Described as a "landmark vote", the European Parliament’s Committee for Industry, Research and Energy (ITRE) has approved new measures to mainstream renewable energy in the heating and cooling (RES-H&C) up to 2030 in the revision of the Renewable Energy Directive (RED II). In a joint statement, AEBIOM, EGEC and Solar Heat Europe welcome the adoption and ambition of the measures and call on the European Council to uphold it.

Representing the renewable heating & cooling (RES-H&C) industries in Europe, the European Biomass Association (AEBIOM), European Geothermal Energy Council (EGEC) and Solar Heat Europe welcome the adoption of a new, key measure to promote further deployment of RES-H&C up to 2030 (Art. 23), in the report on the revision of the Renewable Energy Directive, voted by the ITRE Committee today.

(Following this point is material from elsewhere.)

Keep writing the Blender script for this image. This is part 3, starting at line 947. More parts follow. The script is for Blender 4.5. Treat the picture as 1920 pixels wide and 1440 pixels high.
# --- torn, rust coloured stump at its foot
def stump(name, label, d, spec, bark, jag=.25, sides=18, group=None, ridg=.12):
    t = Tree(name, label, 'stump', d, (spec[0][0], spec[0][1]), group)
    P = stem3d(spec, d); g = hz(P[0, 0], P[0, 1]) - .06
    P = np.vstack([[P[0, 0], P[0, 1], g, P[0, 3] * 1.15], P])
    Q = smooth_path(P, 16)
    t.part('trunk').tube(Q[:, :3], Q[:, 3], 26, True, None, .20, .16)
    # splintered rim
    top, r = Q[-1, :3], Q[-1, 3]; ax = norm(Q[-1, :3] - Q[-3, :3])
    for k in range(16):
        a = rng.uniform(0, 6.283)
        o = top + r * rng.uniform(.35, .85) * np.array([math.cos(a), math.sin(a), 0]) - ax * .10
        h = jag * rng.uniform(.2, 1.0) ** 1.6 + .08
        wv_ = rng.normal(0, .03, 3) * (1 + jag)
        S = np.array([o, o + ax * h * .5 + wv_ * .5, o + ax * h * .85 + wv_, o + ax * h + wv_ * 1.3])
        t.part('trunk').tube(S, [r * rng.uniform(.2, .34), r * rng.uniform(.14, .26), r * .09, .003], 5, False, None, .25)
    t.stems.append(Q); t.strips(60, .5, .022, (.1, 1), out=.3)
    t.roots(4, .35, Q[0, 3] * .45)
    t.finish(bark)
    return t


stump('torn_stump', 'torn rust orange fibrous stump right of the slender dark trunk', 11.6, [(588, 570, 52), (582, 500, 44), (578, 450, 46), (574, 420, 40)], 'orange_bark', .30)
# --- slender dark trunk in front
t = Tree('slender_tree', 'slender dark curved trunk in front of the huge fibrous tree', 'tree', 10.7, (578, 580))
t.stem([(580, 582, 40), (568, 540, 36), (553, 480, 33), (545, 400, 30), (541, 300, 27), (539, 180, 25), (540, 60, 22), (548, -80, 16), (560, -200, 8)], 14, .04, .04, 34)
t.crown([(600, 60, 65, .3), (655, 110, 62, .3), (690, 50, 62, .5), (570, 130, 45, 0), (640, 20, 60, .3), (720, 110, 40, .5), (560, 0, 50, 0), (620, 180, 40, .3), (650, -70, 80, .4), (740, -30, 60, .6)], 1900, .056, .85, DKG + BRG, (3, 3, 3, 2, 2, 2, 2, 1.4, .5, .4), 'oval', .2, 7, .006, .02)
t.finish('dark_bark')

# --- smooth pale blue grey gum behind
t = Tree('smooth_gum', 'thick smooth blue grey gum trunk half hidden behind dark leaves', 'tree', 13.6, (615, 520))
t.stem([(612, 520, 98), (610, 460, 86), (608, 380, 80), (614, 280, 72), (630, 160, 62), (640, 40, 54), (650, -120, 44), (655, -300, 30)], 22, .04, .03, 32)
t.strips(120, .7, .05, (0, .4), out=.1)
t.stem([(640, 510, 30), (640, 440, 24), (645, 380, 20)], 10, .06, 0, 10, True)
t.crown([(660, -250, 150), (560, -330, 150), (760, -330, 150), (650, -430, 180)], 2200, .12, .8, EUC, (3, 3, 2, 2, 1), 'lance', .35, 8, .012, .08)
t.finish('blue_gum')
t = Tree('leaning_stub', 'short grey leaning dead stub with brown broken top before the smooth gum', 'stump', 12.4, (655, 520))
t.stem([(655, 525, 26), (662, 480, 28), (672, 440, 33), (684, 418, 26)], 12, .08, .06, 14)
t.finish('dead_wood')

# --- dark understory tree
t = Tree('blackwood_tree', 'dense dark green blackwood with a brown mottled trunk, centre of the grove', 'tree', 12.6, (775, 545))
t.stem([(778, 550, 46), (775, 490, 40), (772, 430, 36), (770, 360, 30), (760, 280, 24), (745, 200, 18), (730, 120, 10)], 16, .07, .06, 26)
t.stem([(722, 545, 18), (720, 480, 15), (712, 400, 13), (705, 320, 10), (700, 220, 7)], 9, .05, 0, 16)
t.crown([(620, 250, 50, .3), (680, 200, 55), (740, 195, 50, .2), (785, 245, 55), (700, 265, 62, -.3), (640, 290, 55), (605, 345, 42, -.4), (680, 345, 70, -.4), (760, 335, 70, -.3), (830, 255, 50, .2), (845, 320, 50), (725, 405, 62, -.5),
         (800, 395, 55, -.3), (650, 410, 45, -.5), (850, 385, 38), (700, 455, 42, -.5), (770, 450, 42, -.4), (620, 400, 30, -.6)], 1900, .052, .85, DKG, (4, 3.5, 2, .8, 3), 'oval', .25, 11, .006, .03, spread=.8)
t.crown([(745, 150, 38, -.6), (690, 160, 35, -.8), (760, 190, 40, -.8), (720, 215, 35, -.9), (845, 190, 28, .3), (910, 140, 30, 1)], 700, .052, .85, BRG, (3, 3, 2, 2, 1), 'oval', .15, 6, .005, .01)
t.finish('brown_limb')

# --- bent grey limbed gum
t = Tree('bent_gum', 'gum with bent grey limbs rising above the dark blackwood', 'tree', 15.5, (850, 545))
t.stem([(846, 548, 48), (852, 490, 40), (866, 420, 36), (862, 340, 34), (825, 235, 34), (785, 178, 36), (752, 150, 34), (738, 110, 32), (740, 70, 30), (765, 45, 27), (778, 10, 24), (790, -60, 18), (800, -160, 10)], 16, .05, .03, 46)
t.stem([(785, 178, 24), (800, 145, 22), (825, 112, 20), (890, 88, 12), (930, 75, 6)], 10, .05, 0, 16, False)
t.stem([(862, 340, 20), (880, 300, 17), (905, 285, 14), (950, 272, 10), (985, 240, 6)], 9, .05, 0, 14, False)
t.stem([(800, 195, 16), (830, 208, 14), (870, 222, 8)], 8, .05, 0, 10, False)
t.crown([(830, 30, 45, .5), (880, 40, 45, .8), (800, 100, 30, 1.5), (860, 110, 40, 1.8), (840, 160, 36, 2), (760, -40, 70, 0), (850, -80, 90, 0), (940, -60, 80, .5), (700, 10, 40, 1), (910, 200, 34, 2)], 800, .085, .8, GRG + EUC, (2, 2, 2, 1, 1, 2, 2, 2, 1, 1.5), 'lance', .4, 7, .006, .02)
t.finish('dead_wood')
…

“The vote in European Parliament on the Renewable and the Energy Efficiency Directives puts the heating and cooling sector on track to be free from fossil fuels. Decarbonising the heating and cooling sector can only be done by exploiting synergies between energy efficiency and renewable policies in terms of actions, technologies and ambitious policies”, said Philippe Dumas, Secretary-General, EGEC, here seen at the recent AEBIOM European Bioenergy Future (EBF) conference in Brussels, Belgium.

While greatly appreciative of the ambition of rapporteur MEP Blanco Lopez’s report in the level of annual increase of RES-H&C, the signatories express regret that such ambition is not matched with binding obligations on Member States (MS). This, they say, would have ensured the best framework to unlock the RES-H&C potential in Europe, creating a strong market for RES-H&C technologies and ensuring EU’s global leadership in the sector.

However, the signatories duly note that provisions for reporting progress on the article’s objective might partly compensate for the lack of a binding target, giving the industry enough information and perspective for investments, and setting accountability for the Member States.

“The building sector is about 40 percent of EU’s total energy consumption, and most of this is heating. Tackling it is essential for a full decarbonisation of our economies. We warmly welcome the constructive approach to promoting RES in new buildings taken today by the European Parliament”, said Pedro Dias, Secretary-General, Solar Heat Europe, here seen (right) at the recent AEBIOM European Bioenergy Future (EBF) conference held in Brussels, Belgium.

According to the trio, the report contains other important tools to promote the decarbonisation of heating, such as measures towards the greening of district heating (Art. 24), or the reinforcement of measures for the deployment of RES in new buildings (Art. 15), complementing the Energy Performance of Buildings Directive measures voted on October 11.

All in all, they consider today’s vote as a step in the right direction saying that these measures are “highly welcomed, and show the European Parliament’s commitment to reaching its long-term climate and energy objectives”.

Decarbonising EU’s heating sector is seen as a major challenge for the Member States, as well as an opportunity for generating local jobs, fostering growth, establishing energy independence and creating healthier environments. They call upon the European Commission and the Member States in the Council to join the Parliament in its commitment to tackle Europe’s climate and energy challenge.

“This vote shows the European Parliament understanding that tackling the H&C sector is essential to reach our long-term climate objectives. We hope the Council will follow this approach and acknowledge the underlying economic and environmental benefits of decarbonising the H&C sector”, said Jean-Marc Jossart, Secretary-General, AEBIOM, here seen at the recent AEBIOM European Bioenergy Future (EBF) conference held in Brussels, Belgium.